Toda hora lançam interpretações do Kafka!!!!! Eu nem li o post inteiro, mas posso afirmar que de todas as 12984732 interpretações da sua obra, essa com certeza é bastante ….
Kafta?
Kafka… sem comentários…
Acho meio chato a gana de esmiuçar obras e autores (criações e criadores) por mais que pareça prazeiroso. O fato é Kafka mexe. Kafka é!
Estou com o Tibor… Kafka é legal, mas prefiro meia porção de pasta de grão de bico com duas kaftas e um pão árabe aqui no Largo do Machado.
Meus Deus, existe vida inteligente na net…
Quando li o ensaio sobre William Faulkner no Portal Literal, pensei comigo mesmo: Esse cara tem futuro, tem sim.
Será que ele tbém gosta de Kibe ??
Oi, Tibor.
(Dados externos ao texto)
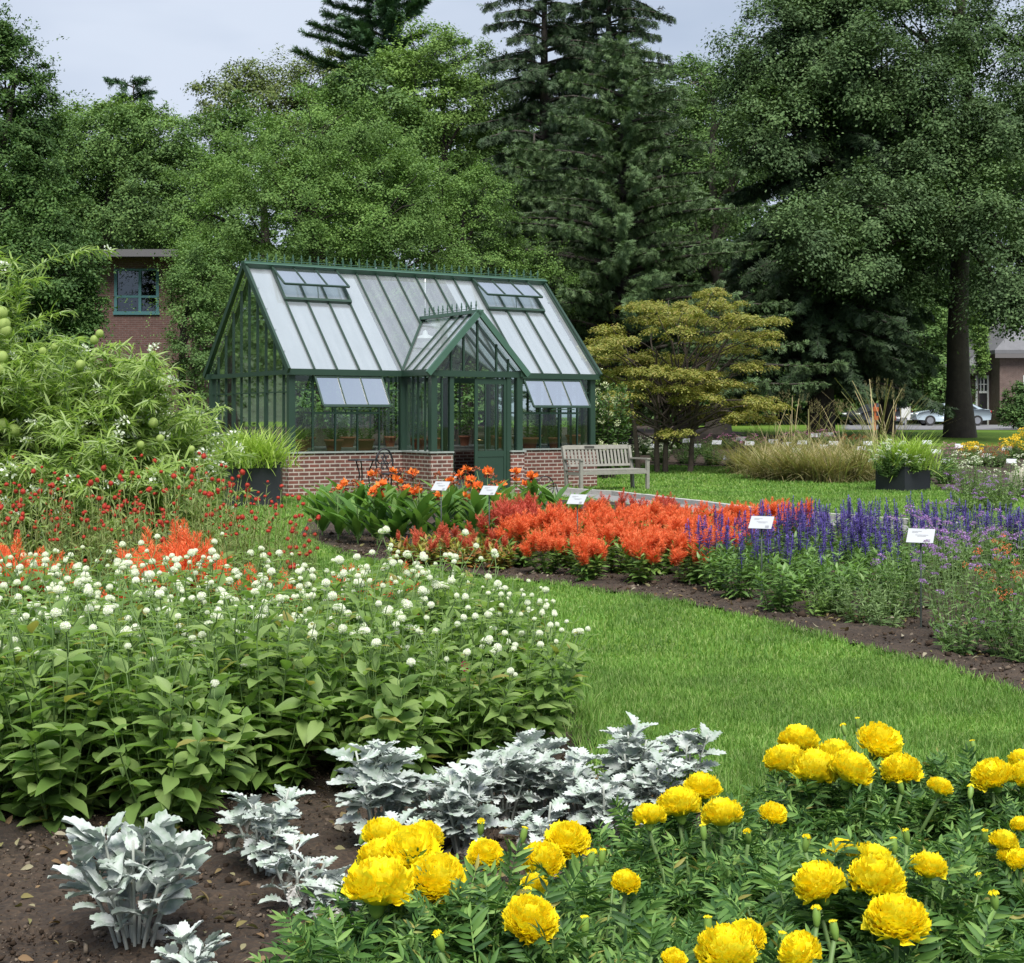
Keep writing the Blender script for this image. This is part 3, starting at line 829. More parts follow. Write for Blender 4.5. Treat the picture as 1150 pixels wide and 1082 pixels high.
def conifer(px, D, top_py, r_base_px, label, mat, seed=0, z0=1.0, step=.5, per_level=8, twig=.42, droop=.35, tipup=.2, hang=.6,
            trunk_r=.3, taper=.85, gap=0.0, w=1.0, dens=1.0, name='spruce_tree', bk=None, rmin=.3, cat='tree', group=None, rough=.25):
    rng = np.random.default_rng(seed)
    bx = X(px, D); bz = float(gz(bx, D)); H = Zt(top_py, D) - bz; R0 = r_base_px * D / F
    root = empty(name, (bx, D, bz), 0, label, cat, group)
    nb = Bag(); wb = Bag()
    tubes(wb, [[[0, 0, -.1], [0.02, 0, H * .3], [-.03, 0.02, H * .65], [0, 0, H]]], [trunk_r * 1.25, trunk_r * .8, trunk_r * .45, .03], 9)
    z = z0; paths = []; rads = []
    while z < H - .25:
        f = (z - z0) / (H - z0)
        R = max(rmin, R0 * (1 - f) ** taper)
        nbr = max(4, int(per_level * (1 - .35 * f)))
        ph = rng.uniform(0, 6.28)
        for k in range(nbr):
            if rng.random() < gap: continue
            a = ph + k * 6.283 / nbr + rng.uniform(-.3, .3)
            if math.sin(a) > .35 and rng.random() < .45: continue
            L = R * rng.uniform(1 - rough * 1.6, 1 + rough)
            t = np.linspace(0, 1, 7)
            rr = L * t
            zz = z + rng.uniform(-.15, .15) - droop * L * t ** 1.2 + tipup * L * t ** 3 + .12 * L * np.sin(t * 3.14)
            bend = a + rng.uniform(-.12, .12) * t
            paths.append(np.stack([rr * np.cos(bend), rr * np.sin(bend), zz], -1))
            rads.append(np.linspace(.02 + .018 * L, .008, 7))
        z += step * rng.uniform(.8, 1.2) * (1 - .25 * f)
    paths = np.array(paths); rads = np.array(rads)
    tubes(wb, paths, rads, 4)
    # twigs along each branch
    for pth in paths:
        L = np.linalg.norm(pth[-1] - pth[0]); n = int(dens * L * 44) + 10
        t = rng.uniform(.12, 1, n) ** .8 * 6
        i = np.minimum(t.astype(int), 5); fr = (t - i)[:, None]
        p = pth[i] * (1 - fr) + pth[i + 1] * fr
        bd = norm(pth[i + 1] - pth[i]); side = norm(np.cross(bd, [0, 0, 1.]))
        sgn = rng.choice([-1, 1], n)[:, None]
        hg = (rng.random(n) < hang)[:, None]
        d = np.where(hg, bd * .35 + side * sgn * .35 + np.array([0, 0, -1.]), bd * .75 + side * sgn * .8 + np.array([0, 0, .05])) + rng.normal(size=(n, 3)) * .22
        nn = norm(np.array([0, -.25, .8]) + rng.normal(size=(n, 3)) * .5)
        s = twig * .78 * rng.uniform(.6, 1.3, n) * (1 - .35 * (t / 6))
        S = np.stack([s * w, s, s], -1)
        nb.add(NEEDLE, p + rng.normal(size=p.shape) * .03, frames(d, nn), S)
    nb.build('crown', mat, root)
    wb.build('trunk', bk or bark_dark, root)
    return root

# a twig of needles: a thin spine with short side sprays
def needle_tpl():
    V = []; Q = []
    def s(a, c, w):
        a = np.array(a); c = np.array(c); d = c - a; x = np.array([-d[1], d[0], 0]); x = x / np.linalg.norm(x) * w
        i = len(V); V.extend([a - x, c - x * .4, c + x * .4, a + x]); Q.append([i, i + 1, i + 2, i + 3])
    s((0, 0, 0), (0, 1, -.12), .05)
    for k, t in enumerate((.15, .35, .55, .75)):
        L = .34 * (1.1 - t * .6); sg = 1 if k % 2 else -1
        s((0, t, -.02), (sg * L, t + L * .8, -.08), .042)
        s((0, t + .06, -.02), (-sg * L * .9, t + .06 + L * .8, -.06), .042)
    return np.array(V, float), np.array(Q), None
NEEDLE = needle_tpl()

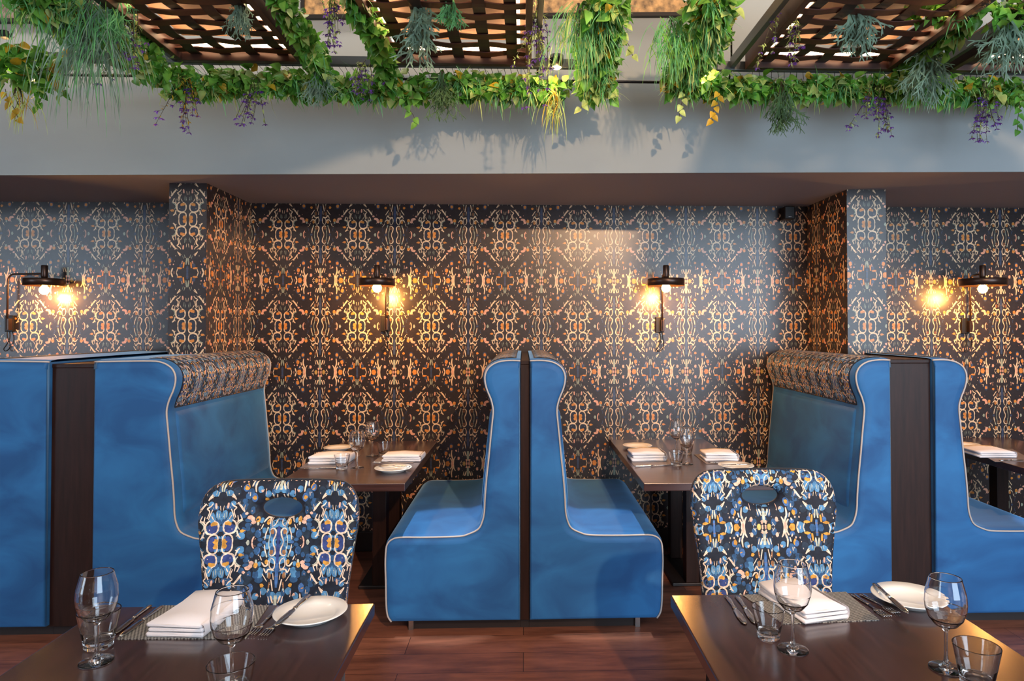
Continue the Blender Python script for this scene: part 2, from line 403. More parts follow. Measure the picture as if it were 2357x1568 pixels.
# ------------------------------------------------------------------ setting
ZC = 2.385          # alcove ceiling
XL, XR = -10.2, 10.2
mb = MB(); mb.box((XL, YR, -.1), (XR, YW+.2, 0)); struct(mb.build('floor', 'floor'))
ZA = 2.170          # height of the ring row
pl0, pl1 = atY(388, 600, 4.10).x, atY(475, 600, 4.10).x
pr0, pr1 = atY(1950, 600, 4.15).x, atY(2040, 600, 4.15).x
# the two wallpapered fins that divide the alcoves
YPL, YPR = 4.10, 4.15
def wall_section(mb, x0, x1, axpx):
    ax = atY(axpx, 545, YW).x
    ornament(mb, QW, x0, x1, .135, ZC, ax, ZA, WS, lambda u, v, k: (u, YW-.0003-.0006*k, v))
mb = MB(); mb.mi = 0; mb.box((XL, YW, 0), (XR, YW+.2, ZC+.2))
wall_section(mb, pl1, pr0, 993.5); wall_section(mb, XL+6.6, pl0, 245); wall_section(mb, pr1, XR-5.4, 2222)
struct(mb.build('wall_back', WMATS))
for nm, x0, x1, yp in (('wall_fin_left', pl0, pl1, YPL), ('wall_fin_right', pr0, pr1, YPR)):
    mb = MB(); mb.box((x0, yp, 0), (x1, YW-.001, ZC)); ac = (x0+x1)/2
    ornament(mb, QW, x0, x1, 1.2, ZC, ac, ZA, WS, lambda u, v, k: (u, yp-.0003-.0006*k, v))
    ornament(mb, QW, yp, YW-.001, .135, ZC, yp+.19, ZA, WS, lambda u, v, k: (x1+.0003+.0006*k, u, v))
    ornament(mb, QW, yp, YW-.001, .135, ZC, yp+.19, ZA, WS, lambda u, v, k: (x0-.0003-.0006*k, u, v), flip=True)
    struct(mb.build(nm, WMATS))
mb = MB(); mb.box((XL, YW-.02, 0), (XR, YW, .135)); struct(mb.build('baseboard_back', 'plinth', bevel=.004))
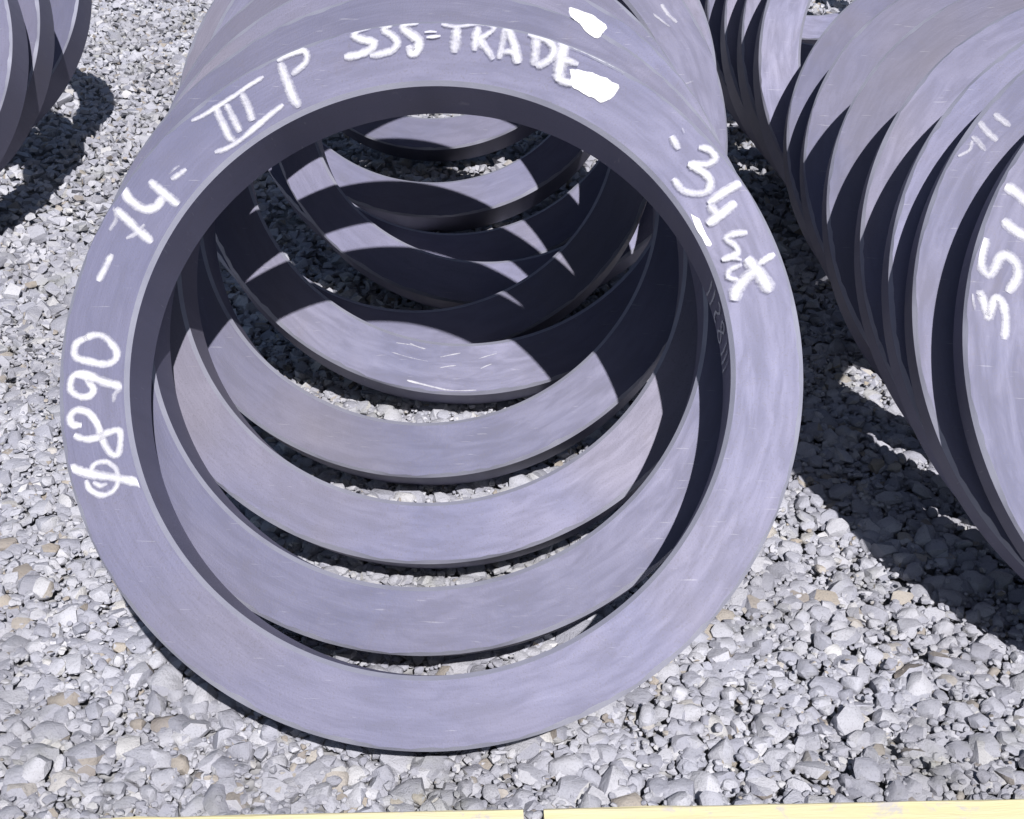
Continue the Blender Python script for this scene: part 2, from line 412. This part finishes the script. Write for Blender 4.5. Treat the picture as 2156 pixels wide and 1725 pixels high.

Legal que gostou do meu ensaio sobre o Faulkner no Portal Literal! Sendo sincero, acho que só você e o Jonas leram o ensaio. rs… Obrigado pelo estímulo.
Lembro-me dessa edição antiga de “Kafka: pró e contra” na biblioteca ao lado de outros livros como “Kafka, por uma literatura menor”. Mas os melhores textos que li sobre Kafka são mesmo de autoria de Borges, este até traduziu algumas obras do autor tcheco.
Mas como qualquer grande autor, Kafka parece ser irredutível, sempre maior do que os comentários que possamos fazer sobre ele. (mais ou menos o que que Bloom fala sobre Shakespeare). .
Jatobá: eu li também. E gostei.
O Saint-Clair também leu. O círculo está aumentando…
Então, somando minha mãe nessa conta, são cinco leitores! Pode até não ser um círculo, mas o pentágono está feito… Abs, e boa páscoa!
… e traçando diagonais entre os vértices internos do pentágono, construiremos um pentagrama. É coisa forte mesmo 🙂
* Sim, os vértices são apenas os pontos. Mas, deu pra entender, não é?